Эта ремарка не могла не подействовать охлаждающе на раскалившуюся атмосферу спора. Впервые ее произнес один из старших британских офицеров — капитан Армстронг Уайт, чье судно «Сити оф Багдад», как вы помните, было нашей третьей жертвой. «Давайте поговорим о сексе…» В те дни эта фраза стала надежным рецептом возвращения разгулявшихся страстей, подогреваемых военным временем и атмосферой тропиков, в рамки хороших манер. Однако обмен любезностями в повседневном общении ни в коем случае не исключал практических шагов, касающихся более широкого спорного вопроса. Ох уж этот спор, острый, всеобъемлющий, когда в ход идут любые возможности. Я вспоминаю некоторые примеры «маневров», происходивших за кажущимся сердечным фасадом.
Дружелюбный Армстронг Уайт вел список наших призов, имен пленных, прибытия и отправления судов снабжения, а также собирал другую информацию, впоследствии оказавшуюся весьма полезной для британской разведки.
Неутомимый Виндзор сконструировал для себя секстант, с помощью которого получал довольно точные данные о нашем курсе. Капитан Смит с «Замзама», переведенный на «Дрезден», помогал вооруженному моноклем доктору Хантеру прокладывать курс.
«Простые» матросы проделали глазок в переборке, через который могли наблюдать за тем, что происходит в трюме, где находится гидросамолет.
Они же регулярно бросали в воду кусочки бумаги и делали расчеты скорости и пеленгов.
Все это всплыло на поверхность, как такая же составная часть саги «Атлантиса», как любое из деяний наших людей, когда орудия противника в конце концов решили его судьбу.

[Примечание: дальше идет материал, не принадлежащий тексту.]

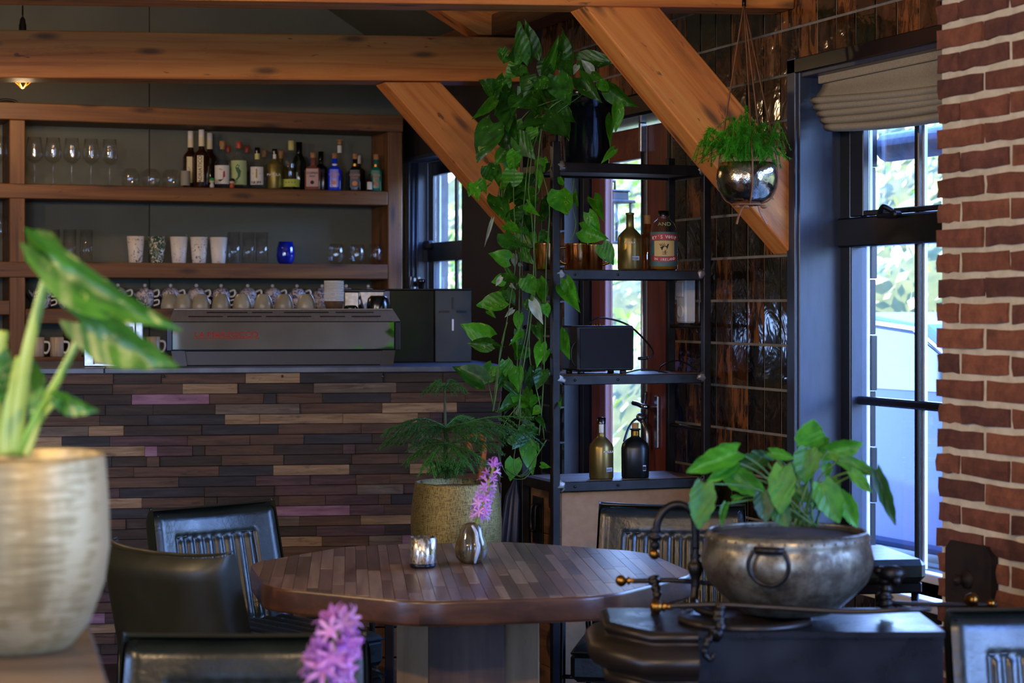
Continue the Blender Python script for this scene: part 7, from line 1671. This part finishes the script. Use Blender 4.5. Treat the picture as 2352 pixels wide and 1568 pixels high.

Пока наш корабль странствовал по безбрежным океанским просторам, подобное представлялось бессмысленным, да и производилось лишь от случая к случаю. Когда же невидимый дух войны, повелевающий людскими судьбами, ввергал нас в пучину боевых действий, такие действия стали равноправной частью нашей повседневной жизни, как еда или питье.
Мы использовали маскировку нейтралов, чтобы спрятать орудия. Мы изучали и анализировали каждый документ, который удавалось найти на захваченных судах, после чего отправляли кажущиеся нам важными сведения в Берлин. Наши пленные получали информацию в процессе дружеских бесед с членами команды.
Я вспоминаю день, когда наш доктор устроил вечеринку в честь дня рождения одного из английских капитанов, которая закончилась тем, что англичанин, мертвецки пьяный, уснул на кровати доктора, а тот приблизительно в таком же состоянии растянулся на диване. Я также помню, как английский художник, используя каждую возможность контакта, составил, на основании услышанного, удивительно точный план нашего корабля. Он ошибся лишь в одном — указал на нем одно 8-дюймовое орудие. Так проходили наши дни — в составлении заговоров, их раскрытии и общем обмене любезностями.
Конечно, какие-то трения возникали, но их было так мало, что это удивляет меня до сих пор. В «Общих правилах для пленных» я лично отредактировал правило номер шесть. Оно начиналось следующими словами: «Командование облегчает условия содержания, разрешая проводить время на палубе, предоставляя возможности для соблюдения личной гигиены и т. д.». Я добавил: «Мы хотим слышать дружелюбное „доброе утро“, когда командир или знакомые офицеры проходят по палубе, видеть уважение, с которым пленный освобождает дорогу, и сотрудничество, выражающееся в соблюдении чистоты на палубе и в помещениях».